Objective — Reproduce the data exactly.

Information supplied —
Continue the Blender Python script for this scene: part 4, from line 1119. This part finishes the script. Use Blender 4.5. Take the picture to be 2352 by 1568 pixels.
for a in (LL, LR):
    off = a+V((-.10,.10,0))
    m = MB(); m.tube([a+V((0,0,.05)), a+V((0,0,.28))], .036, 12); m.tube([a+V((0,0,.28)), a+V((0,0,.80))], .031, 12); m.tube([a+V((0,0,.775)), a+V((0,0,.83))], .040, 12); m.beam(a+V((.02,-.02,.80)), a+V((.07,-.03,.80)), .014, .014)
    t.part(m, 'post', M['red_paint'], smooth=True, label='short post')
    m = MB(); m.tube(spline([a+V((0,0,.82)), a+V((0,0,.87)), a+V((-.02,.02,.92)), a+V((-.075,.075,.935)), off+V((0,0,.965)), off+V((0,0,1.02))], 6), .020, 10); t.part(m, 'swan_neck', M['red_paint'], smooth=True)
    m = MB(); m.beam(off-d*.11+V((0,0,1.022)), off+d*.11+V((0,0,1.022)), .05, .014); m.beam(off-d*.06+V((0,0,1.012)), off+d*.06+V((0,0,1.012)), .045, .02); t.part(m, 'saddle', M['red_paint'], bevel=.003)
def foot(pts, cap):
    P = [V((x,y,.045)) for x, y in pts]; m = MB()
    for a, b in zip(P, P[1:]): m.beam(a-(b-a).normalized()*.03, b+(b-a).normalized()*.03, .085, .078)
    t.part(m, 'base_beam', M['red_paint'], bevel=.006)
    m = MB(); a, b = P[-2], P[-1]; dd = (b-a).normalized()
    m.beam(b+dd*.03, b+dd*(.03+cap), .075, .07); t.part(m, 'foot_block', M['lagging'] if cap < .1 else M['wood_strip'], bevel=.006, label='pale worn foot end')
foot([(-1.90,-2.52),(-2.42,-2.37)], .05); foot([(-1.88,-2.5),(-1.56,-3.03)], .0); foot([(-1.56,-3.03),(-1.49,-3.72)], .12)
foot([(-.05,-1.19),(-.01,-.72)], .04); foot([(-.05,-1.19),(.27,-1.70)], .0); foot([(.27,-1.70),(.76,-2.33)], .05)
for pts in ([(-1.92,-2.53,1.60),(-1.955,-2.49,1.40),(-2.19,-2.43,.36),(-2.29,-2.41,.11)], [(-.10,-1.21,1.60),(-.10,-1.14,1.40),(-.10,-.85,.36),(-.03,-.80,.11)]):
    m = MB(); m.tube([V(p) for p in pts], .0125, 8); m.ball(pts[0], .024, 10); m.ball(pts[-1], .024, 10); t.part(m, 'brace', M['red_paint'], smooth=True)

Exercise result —
Continue the Blender Python script for this scene: part 4, from line 1119. This part finishes the script. Use Blender 4.5. Take the picture to be 2352 by 1568 pixels.
for a in (LL, LR):
    off = a+V((-.10,.10,0))
    m = MB(); m.tube([a+V((0,0,.05)), a+V((0,0,.28))], .036, 12); m.tube([a+V((0,0,.28)), a+V((0,0,.80))], .031, 12); m.tube([a+V((0,0,.775)), a+V((0,0,.83))], .040, 12); m.beam(a+V((.02,-.02,.80)), a+V((.07,-.03,.80)), .014, .014)
    t.part(m, 'post', M['red_paint'], smooth=True, label='short post')
    m = MB(); m.tube(spline([a+V((0,0,.82)), a+V((0,0,.87)), a+V((-.02,.02,.92)), a+V((-.075,.075,.935)), off+V((0,0,.965)), off+V((0,0,1.02))], 6), .020, 10); t.part(m, 'swan_neck', M['red_paint'], smooth=True)
    m = MB(); m.beam(off-d*.11+V((0,0,1.022)), off+d*.11+V((0,0,1.022)), .05, .014); m.beam(off-d*.06+V((0,0,1.012)), off+d*.06+V((0,0,1.012)), .045, .02); t.part(m, 'saddle', M['red_paint'], bevel=.003)
def foot(pts, cap):
    P = [V((x,y,.045)) for x, y in pts]; m = MB()
    for a, b in zip(P, P[1:]): m.beam(a-(b-a).normalized()*.03, b+(b-a).normalized()*.03, .085, .078)
    t.part(m, 'base_beam', M['red_paint'], bevel=.006)
    m = MB(); a, b = P[-2], P[-1]; dd = (b-a).normalized()
    m.beam(b+dd*.03, b+dd*(.03+cap), .075, .07); t.part(m, 'foot_block', M['lagging'] if cap < .1 else M['wood_strip'], bevel=.006, label='pale worn foot end')
foot([(-1.90,-2.52),(-2.42,-2.37)], .05); foot([(-1.88,-2.5),(-1.56,-3.03)], .0); foot([(-1.56,-3.03),(-1.49,-3.72)], .12)
foot([(-.05,-1.19),(-.01,-.72)], .04); foot([(-.05,-1.19),(.27,-1.70)], .0); foot([(.27,-1.70),(.76,-2.33)], .05)
for pts in ([(-1.92,-2.53,1.60),(-1.955,-2.49,1.40),(-2.19,-2.43,.36),(-2.29,-2.41,.11)], [(-.10,-1.21,1.60),(-.10,-1.14,1.40),(-.10,-.85,.36),(-.03,-.80,.11)]):
    m = MB(); m.tube([V(p) for p in pts], .0125, 8); m.ball(pts[0], .024, 10); m.ball(pts[-1], .024, 10); t.part(m, 'brace', M['red_paint'], smooth=True)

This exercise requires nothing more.